Research Seminar - Department of Art History and Cultural Practices, University of Manchester
Artisan Epistemologies, Material Imaginaries: Insights from the Making and Knowing Project
Pamela Smith, Seth Low Professor of History, Columbia University, USA
Abstract
Over the course of the fifteenth through seventeenth centuries, artists and artisans increasingly produced writings about their practice. An intriguing late sixteenth-century anonymous manuscript, Ms. Fr. 640 (now held by the Bibliothèque nationale de France), collects together over 900 “recipes" for objects of art, technology, and everyday use. In 2020, the Making and Knowing Project released Secrets of Craft and Nature in Renaissance France, an open-access digital edition and English translation of this manuscript. The technical and artistic instructions contained in Ms. Fr. 640 provide opportunities to explore the meanings and conceptualization of making and materials in early modern Europe, and shed light on the embodied knowledge of handworkers, showing how the work of making was (and is) a form of knowing.

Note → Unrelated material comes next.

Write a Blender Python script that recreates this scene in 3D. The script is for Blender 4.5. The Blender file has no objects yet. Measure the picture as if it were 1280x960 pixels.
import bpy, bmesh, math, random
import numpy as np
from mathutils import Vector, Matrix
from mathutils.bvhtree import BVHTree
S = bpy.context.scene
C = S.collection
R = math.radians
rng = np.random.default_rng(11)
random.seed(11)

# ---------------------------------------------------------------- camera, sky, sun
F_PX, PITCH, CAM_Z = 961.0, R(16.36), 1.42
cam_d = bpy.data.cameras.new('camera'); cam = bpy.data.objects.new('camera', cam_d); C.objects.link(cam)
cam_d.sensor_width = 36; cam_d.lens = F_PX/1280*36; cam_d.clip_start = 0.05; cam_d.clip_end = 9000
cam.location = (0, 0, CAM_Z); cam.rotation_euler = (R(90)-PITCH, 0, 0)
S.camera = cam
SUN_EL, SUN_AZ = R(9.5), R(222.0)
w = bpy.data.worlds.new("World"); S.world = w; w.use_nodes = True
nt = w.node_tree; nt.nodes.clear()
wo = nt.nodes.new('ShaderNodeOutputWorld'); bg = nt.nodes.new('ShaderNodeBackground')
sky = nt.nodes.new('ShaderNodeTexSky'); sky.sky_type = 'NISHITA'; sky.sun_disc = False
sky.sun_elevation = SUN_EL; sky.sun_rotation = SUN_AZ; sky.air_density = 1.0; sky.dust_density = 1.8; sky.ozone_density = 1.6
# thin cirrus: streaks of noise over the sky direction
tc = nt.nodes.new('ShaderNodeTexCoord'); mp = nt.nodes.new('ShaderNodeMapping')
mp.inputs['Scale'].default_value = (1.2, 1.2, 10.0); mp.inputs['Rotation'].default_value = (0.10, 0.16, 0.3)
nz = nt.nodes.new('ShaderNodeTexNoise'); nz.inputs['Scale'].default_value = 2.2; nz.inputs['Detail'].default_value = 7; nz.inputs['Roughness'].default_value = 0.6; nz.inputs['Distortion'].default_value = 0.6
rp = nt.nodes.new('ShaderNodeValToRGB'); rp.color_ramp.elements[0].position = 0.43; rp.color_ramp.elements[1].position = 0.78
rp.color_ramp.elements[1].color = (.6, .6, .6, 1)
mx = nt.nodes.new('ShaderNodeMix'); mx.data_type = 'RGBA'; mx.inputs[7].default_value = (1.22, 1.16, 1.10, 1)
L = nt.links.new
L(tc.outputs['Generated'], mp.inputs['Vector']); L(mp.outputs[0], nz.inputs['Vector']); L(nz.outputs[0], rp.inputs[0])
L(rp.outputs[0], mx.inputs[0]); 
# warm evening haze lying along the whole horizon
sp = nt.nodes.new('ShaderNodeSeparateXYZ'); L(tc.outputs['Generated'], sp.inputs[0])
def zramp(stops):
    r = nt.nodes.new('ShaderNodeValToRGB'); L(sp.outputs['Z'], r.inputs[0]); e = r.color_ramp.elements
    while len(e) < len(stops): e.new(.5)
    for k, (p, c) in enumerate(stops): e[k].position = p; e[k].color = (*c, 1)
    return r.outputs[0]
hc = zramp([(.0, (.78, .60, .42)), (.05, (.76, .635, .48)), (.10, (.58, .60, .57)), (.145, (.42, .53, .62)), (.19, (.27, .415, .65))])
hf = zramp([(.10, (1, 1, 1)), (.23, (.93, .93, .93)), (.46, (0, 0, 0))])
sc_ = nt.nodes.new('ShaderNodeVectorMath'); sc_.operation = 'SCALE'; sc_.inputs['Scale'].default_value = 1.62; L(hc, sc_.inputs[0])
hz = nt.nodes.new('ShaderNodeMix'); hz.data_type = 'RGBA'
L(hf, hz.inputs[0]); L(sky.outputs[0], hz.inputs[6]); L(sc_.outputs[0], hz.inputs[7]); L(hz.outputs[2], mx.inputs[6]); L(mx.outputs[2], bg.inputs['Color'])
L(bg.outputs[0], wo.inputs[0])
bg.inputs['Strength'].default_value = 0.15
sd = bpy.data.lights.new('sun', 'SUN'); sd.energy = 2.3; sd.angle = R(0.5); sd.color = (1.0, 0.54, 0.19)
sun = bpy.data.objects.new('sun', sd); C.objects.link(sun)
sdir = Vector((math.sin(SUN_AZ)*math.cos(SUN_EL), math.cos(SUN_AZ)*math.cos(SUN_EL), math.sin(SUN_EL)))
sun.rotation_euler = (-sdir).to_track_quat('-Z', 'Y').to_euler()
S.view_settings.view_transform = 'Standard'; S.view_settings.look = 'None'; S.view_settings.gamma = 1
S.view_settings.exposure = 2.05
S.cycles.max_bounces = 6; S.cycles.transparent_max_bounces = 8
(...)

This lecture will review results from the Making and Knowing Project's research and teaching in the lab, classroom and the field over the last decade.
Biography
Pamela H. Smith, Seth Low Professor of History at Columbia University, is founding Director of the Center for Science and Society and its cluster project the Making and Knowing Project (www.makingandknowing.org [makingandknowing.org]). Her books, including The Business of Alchemy (1994), The Body of the Artisan (2004), and From Lived Experience to the Written Word: Reconstructing Practical Knowledge in the Early Modern World (2022), investigate craft and practice as a way of knowing. She has collaborated on edited volumes that treat the history of practice, embodied knowledge, and material culture. She led the Making and Knowing Project’s multiyear creation of Secrets of Craft and Nature in Renaissance France [edition640.makingandknowing.org] (2020), and is now working on longue durée histories of socio-natural sites of pre-industrial industry.